Racism is back in the headlines, with "unserious" calls to kick out foreigners in general or exclude brown-skinned people from certain clubs and swimming pools on the grounds that servants cannot be guests. Whether or not legislation is the right way to address the problem is debateable, but the issue itself needs debating.It is, in one sense, at the heart of Hongkong's search for post-1997 identity.

Is Hongkong indeed a world city which easily accommodates all races, religions and nationalities? Or is it, post re-unification, to be defined by reference to the singular and ethnocentric nationalism of the mother country? In particular, if it is to be, as it claims, "Asia's world city" it had better come to recognise that when it comes to definitions based on skin colour and appearance Chinese, and indeed northeast Asians in general, are outnumbered by brown people from the Indian subcontinent and southeast Asia.

Unfortunately it is still living with its own as well as the European colonial notions of racial hierarchy. The colonialists at once regarded themselves as superior but also accorded, through the law, special status to ethnic Chinese regardless of where they were born. A Peruvian or Malaysian of Chinese descent, for example, could easily settle here regardless of whether he could speak Chinese or was in any way conversant with the culture.

The successor form of discrimination is that which enables people from, for example, Canada who speak no Chinese but "look Chinese" and have Chinese sounding names get job preferment - for example in the media - over locally-born people of Indian origin who speak the language and know the territory. Do not ask me to name names. You know that is true.Equally those who frequently come through the airport here can see that immigration and customs officials routinely take longer dealing with those with darker skins.

Debate about racial issues must however start from a basis of understanding our terminology. Many from the west who preach most fervently against racial discrimination may sometimes make things worse by indulging in their own generalisations and failing to draw important distinctions. Recently I received a readership survey from The Economist, a magazine which prides itself on its ability to draw distinctions and avoid simple categorisations. Yet this august publication was asking readers to identify their ethnicity by ticking boxes labeled with such definitions as "Middle Eastern" - at best a geographic description -- and "Hispanic", a linguistic one.

This nonsensical categorisation is essentially American. The US, despite its multi-ethnic reality, is still bedeviled by the language of its segregated past. Hence people who are partly black, in the sense of having some Afro-American ancestry, are placed in that category though in reality they may have an equal claim to be white, or Caucasian. How "black" is Colin Powell?

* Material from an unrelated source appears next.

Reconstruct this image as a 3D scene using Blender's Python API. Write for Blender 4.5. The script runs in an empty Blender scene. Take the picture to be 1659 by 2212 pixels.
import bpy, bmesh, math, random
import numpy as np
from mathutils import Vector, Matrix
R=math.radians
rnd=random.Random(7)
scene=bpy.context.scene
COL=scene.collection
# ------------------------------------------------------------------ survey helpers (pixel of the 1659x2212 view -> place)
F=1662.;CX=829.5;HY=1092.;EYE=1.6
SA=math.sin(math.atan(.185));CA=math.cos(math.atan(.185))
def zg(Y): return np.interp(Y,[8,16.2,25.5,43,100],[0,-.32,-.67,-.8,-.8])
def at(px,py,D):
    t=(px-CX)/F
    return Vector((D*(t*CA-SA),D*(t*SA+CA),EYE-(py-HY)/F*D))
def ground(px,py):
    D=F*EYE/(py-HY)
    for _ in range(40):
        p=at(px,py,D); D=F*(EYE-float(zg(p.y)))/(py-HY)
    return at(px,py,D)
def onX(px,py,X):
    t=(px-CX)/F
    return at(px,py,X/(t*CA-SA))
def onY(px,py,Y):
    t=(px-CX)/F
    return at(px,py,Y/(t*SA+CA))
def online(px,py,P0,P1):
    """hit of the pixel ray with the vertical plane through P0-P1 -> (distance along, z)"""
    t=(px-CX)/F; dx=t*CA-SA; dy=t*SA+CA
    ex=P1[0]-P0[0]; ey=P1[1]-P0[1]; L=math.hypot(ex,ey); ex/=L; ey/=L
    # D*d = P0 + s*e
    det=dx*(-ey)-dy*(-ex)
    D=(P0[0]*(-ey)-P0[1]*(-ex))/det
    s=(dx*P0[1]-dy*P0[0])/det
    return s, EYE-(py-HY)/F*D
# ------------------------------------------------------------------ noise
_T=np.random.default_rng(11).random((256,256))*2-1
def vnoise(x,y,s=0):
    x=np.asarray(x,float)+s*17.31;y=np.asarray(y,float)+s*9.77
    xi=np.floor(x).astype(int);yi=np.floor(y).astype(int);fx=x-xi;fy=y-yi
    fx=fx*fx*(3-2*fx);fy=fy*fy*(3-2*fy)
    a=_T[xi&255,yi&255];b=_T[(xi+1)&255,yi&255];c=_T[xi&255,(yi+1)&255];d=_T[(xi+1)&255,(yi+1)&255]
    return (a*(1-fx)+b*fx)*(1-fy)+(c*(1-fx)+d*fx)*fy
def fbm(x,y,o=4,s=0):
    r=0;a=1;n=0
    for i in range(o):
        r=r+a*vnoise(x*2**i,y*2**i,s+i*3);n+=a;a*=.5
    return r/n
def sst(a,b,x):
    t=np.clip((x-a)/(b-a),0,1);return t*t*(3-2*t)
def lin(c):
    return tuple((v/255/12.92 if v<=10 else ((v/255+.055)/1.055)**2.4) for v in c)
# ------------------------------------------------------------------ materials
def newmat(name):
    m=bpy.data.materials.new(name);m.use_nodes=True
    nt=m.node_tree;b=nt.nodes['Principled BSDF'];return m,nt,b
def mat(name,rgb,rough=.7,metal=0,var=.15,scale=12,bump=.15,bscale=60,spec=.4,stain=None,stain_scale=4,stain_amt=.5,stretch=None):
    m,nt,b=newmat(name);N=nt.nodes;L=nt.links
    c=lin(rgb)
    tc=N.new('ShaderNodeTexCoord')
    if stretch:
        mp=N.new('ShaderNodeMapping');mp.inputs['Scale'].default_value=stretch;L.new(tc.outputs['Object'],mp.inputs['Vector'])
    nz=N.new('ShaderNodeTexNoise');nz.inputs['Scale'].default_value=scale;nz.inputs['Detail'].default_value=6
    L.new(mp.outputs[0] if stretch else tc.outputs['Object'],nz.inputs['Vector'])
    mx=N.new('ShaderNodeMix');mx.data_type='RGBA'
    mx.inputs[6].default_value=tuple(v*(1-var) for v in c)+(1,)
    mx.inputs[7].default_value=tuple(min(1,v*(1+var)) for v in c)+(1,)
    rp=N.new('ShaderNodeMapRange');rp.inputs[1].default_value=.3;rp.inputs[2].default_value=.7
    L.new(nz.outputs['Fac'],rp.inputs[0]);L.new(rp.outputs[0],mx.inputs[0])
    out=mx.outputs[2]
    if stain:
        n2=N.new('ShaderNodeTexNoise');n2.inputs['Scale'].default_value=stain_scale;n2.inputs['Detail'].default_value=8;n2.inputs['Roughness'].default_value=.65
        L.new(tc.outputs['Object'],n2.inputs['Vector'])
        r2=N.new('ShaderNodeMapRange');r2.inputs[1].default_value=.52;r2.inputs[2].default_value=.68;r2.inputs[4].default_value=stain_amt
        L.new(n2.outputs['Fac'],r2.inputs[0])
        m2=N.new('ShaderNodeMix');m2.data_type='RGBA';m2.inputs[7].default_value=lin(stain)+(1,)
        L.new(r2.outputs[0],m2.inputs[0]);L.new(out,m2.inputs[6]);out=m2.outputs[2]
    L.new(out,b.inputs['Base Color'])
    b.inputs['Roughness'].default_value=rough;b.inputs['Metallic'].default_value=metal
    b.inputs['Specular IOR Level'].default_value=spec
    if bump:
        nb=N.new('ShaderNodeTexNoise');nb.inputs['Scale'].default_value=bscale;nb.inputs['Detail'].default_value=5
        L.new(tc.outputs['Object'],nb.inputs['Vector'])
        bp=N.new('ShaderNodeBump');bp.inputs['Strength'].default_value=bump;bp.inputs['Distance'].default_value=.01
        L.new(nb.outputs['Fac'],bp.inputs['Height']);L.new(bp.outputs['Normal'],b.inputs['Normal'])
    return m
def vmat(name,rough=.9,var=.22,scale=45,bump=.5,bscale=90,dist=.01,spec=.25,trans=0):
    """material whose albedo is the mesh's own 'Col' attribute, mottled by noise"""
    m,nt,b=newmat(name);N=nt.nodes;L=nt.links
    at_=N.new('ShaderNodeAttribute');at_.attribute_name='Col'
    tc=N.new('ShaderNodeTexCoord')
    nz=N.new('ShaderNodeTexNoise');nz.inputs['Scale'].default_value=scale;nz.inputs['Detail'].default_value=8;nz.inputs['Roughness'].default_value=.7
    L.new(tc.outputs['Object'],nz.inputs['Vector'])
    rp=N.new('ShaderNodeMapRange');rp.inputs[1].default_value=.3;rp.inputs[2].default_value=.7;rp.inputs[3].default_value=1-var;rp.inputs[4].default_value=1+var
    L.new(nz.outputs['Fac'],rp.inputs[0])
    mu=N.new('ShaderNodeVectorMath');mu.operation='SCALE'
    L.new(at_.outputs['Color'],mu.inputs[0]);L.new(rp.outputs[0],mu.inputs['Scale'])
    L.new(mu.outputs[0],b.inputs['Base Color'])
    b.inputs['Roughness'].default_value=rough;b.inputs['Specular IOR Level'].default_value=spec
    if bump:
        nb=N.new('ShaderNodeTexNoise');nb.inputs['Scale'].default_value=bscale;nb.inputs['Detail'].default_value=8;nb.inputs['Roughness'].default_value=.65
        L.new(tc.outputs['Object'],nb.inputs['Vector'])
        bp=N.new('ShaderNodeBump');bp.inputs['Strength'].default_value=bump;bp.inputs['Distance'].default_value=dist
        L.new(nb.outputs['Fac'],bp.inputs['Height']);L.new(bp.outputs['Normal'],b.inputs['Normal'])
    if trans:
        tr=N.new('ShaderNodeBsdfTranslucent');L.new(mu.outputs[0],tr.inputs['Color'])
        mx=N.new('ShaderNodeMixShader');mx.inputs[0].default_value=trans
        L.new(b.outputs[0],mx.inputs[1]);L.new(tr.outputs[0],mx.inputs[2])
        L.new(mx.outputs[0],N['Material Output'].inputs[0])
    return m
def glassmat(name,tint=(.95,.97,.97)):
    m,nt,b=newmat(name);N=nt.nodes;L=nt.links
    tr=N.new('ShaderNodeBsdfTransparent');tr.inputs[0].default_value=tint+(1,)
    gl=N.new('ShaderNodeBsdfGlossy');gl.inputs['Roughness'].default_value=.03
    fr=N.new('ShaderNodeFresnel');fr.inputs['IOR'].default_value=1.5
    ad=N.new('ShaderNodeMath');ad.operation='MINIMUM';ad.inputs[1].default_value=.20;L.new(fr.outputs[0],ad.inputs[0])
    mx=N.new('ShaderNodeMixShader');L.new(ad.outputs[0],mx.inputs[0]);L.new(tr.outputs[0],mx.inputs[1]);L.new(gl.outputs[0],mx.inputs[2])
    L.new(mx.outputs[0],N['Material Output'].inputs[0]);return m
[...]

This literal black/white divide dates back to the time when the law, at least in some states, required people to be one or the other. Doubtless today it is kept alive partly by those who make a living from race-based politics. But it is surely in decline.

Tiger Woods is one to have taken a lead. Despite the efforts of some African-American groups to claim him as their own, he has refused to be categorised, acknowledging his very mixed ancestry by describing himself as a "Cablinasian".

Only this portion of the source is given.